Wednesday, May 21, 2008


An interesting ruling on employment discrimination

Title VII of the 1964 Civil Rights Act serves as the basis for most claims of discrimination in employment. Title VII asserts that—

It shall be an unlawful employment practice for an employer -

(1) to fail or refuse to hire or to discharge any individual, or otherwise to discriminate against any individual with respect to his compensation, terms, conditions, or privileges of employment, because of such individual's race, color, religion, sex, or national origin;

In April a case was decided by the U.S. Court of Appeals in New York (2nd Circuit) in which Craig Holcomb, a white basketball coach, alleged that he had been fired from Iona College because he had married a black woman.

In other appellate jurisdictions (but not all), similar cases claiming discrimination based on the plaintiff's association with people of other races have been rejected. Some courts have ruled that the language of Title VII doesn't provide the basis for such a claim—that is, Title VII prohibits discrimination based on your race but says nothing about protecting your associations.

The 2nd Circuit disagreed with these rulings and declared—

Holcomb alleges that he was discriminated against, not solely because of his own race, but as a result of his marriage to a black woman. This Court has never ruled on the question of whether Title VII applies in these circumstances.

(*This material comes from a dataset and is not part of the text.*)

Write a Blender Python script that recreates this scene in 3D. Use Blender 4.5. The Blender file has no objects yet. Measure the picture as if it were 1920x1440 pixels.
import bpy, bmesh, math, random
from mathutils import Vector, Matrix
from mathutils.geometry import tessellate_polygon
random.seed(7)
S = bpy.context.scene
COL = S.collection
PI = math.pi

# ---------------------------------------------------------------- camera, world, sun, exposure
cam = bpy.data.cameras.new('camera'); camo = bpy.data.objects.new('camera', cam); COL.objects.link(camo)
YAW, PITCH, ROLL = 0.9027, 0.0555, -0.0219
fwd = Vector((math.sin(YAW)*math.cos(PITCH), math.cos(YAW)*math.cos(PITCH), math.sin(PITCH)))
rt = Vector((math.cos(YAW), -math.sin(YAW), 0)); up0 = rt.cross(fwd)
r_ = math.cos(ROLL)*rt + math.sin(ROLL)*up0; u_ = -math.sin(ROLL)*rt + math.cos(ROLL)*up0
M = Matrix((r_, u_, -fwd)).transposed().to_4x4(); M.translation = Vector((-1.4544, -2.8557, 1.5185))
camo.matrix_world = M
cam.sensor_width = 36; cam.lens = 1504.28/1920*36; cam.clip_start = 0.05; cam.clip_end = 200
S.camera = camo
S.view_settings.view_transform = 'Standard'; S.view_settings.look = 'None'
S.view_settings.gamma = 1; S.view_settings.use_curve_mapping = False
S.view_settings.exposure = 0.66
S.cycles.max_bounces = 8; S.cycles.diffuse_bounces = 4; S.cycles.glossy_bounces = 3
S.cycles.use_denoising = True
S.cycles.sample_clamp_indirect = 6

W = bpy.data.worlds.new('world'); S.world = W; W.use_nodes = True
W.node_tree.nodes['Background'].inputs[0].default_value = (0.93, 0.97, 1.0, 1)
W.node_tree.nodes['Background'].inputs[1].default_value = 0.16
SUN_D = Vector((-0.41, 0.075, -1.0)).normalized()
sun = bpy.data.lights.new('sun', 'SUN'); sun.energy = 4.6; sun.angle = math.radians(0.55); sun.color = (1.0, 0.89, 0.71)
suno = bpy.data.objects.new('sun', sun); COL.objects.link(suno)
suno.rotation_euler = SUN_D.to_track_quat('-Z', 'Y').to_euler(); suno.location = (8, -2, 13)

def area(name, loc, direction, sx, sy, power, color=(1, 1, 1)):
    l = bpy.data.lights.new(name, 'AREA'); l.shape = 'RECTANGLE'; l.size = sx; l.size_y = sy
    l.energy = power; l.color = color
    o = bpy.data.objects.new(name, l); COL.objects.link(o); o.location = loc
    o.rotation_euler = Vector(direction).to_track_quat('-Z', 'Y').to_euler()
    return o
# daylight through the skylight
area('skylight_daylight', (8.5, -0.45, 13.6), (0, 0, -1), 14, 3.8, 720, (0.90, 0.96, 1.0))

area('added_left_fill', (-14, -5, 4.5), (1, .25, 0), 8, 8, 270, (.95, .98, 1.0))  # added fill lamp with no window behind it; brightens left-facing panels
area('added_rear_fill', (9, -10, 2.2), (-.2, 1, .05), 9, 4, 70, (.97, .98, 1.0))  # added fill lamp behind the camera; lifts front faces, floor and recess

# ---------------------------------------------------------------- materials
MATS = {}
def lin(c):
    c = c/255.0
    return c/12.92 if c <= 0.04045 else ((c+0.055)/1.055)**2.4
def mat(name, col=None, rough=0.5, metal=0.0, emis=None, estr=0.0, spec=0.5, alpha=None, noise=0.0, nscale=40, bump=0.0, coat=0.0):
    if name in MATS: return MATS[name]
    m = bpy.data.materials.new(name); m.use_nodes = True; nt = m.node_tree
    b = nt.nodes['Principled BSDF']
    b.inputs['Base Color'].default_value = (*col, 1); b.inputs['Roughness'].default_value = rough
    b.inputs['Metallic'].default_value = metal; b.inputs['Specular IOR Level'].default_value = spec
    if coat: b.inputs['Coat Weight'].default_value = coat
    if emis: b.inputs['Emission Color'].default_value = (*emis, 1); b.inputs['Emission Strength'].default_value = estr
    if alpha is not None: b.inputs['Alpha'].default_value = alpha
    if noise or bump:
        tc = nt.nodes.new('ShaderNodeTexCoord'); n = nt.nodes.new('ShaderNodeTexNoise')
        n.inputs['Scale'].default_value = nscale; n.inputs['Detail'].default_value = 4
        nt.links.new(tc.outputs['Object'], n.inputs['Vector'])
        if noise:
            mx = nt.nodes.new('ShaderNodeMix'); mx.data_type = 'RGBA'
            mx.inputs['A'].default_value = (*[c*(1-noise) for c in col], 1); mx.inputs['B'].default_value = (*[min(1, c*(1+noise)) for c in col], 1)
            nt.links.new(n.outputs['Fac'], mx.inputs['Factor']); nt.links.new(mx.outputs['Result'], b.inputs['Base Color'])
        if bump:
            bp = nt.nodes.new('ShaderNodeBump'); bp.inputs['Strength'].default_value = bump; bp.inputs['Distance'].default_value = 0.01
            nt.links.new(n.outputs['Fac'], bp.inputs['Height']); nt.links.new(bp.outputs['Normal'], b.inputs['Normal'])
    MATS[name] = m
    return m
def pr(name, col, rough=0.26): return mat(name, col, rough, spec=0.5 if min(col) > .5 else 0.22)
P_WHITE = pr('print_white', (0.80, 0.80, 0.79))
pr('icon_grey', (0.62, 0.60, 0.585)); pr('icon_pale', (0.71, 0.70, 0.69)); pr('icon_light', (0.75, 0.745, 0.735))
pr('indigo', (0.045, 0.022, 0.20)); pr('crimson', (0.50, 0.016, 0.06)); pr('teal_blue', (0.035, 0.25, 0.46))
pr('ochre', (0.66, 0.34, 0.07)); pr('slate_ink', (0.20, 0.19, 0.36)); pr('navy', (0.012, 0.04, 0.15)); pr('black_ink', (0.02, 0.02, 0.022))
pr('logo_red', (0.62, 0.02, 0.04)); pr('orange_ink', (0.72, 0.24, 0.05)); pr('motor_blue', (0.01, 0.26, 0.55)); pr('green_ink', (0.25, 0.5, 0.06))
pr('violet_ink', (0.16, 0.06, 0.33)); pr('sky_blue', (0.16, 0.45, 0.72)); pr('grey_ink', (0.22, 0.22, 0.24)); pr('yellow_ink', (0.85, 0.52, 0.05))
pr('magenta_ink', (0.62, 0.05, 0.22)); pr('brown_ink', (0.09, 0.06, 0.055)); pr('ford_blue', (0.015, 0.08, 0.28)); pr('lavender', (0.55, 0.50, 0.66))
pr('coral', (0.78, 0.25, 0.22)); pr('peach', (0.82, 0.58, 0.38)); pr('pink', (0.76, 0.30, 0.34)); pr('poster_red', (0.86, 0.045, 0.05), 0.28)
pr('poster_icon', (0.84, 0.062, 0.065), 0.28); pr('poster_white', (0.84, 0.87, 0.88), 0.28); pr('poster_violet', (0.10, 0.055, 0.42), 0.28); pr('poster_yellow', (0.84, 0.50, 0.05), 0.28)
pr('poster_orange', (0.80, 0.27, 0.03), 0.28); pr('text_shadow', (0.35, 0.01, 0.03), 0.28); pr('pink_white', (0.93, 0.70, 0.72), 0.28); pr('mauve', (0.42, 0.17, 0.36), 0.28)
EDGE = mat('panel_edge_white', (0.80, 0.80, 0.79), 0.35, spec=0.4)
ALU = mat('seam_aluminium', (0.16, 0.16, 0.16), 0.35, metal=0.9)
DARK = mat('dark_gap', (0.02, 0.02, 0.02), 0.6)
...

We resolve that question today, and hold that an employer may violate Title VII if it takes action against an employee because of the employee’s association with a person of another race.

After considering contrary rulings in other jurisdictions, the court explained its reasoning—

We reject this restrictive reading of Title VII. The reason is simple: where an employee is subjected to adverse action because an employer disapproves of interracial association, the employee suffers discrimination because of the employee’s own race.

Makes sense to me. In other words, if a black coach married to a black woman would not have been fired, but a white coach married to a black woman would be fired, the man is suffering discrimination because of his race.

While this is the first such ruling by the 2nd Circuit, it's in agreement with rulings in certain other appellate jurisdictions. Clashes among the decisions of the various appellate courts typically set the stage for a hearing by the Supreme Court to resolve the matter.

An extension of the logic

Now here's where it gets interesting. In an analysis of these cases involving issues of association, Carla J. Rozycki and Darren M. Mungerson write

The reasoning of the Holcomb decision may provide authority to support the notion that discrimination based on sexual orientation or the same sex of one's partner is actionable under Title VII as sex discrimination. The language of Title VII does not prohibit employers from discriminating based on an employee's sexual orientation or same-sex relationships, just as the language of Title VII does not prohibit employers from discriminating against employees based on their interracial associations. The court in Holcomb reasoned that discrimination against a white employee because of his relationship with a black woman was discrimination on the basis of his race (white) — had he been black, his marriage would not have been interracial. Applying that reasoning to a claim by a male or female employee in a same-sex relationship, but for the employee's sex, the employee would not have been in a same-sex relationship, so discrimination against the employee for being in a same-sex relationship is based on the employee's sex.

That would be a remarkable evolution of Title VII employment protections. Unless the Supreme Court eventually rules that claims of discrimination based on association are not covered by the law or the Congress explicitly amends the law to forbid such claims (ain't gonna happen), protection of same-sex relationships seems inevitable.

Rozyski and Mungerson have reached the same conclusion—

... in light of the developing law, employers are well advised to base adverse employment decisions on legitimate business factors other than employee interracial or same-sex relationships.

As I write this I hear something howling off in the distance. A religious ceremony perhaps.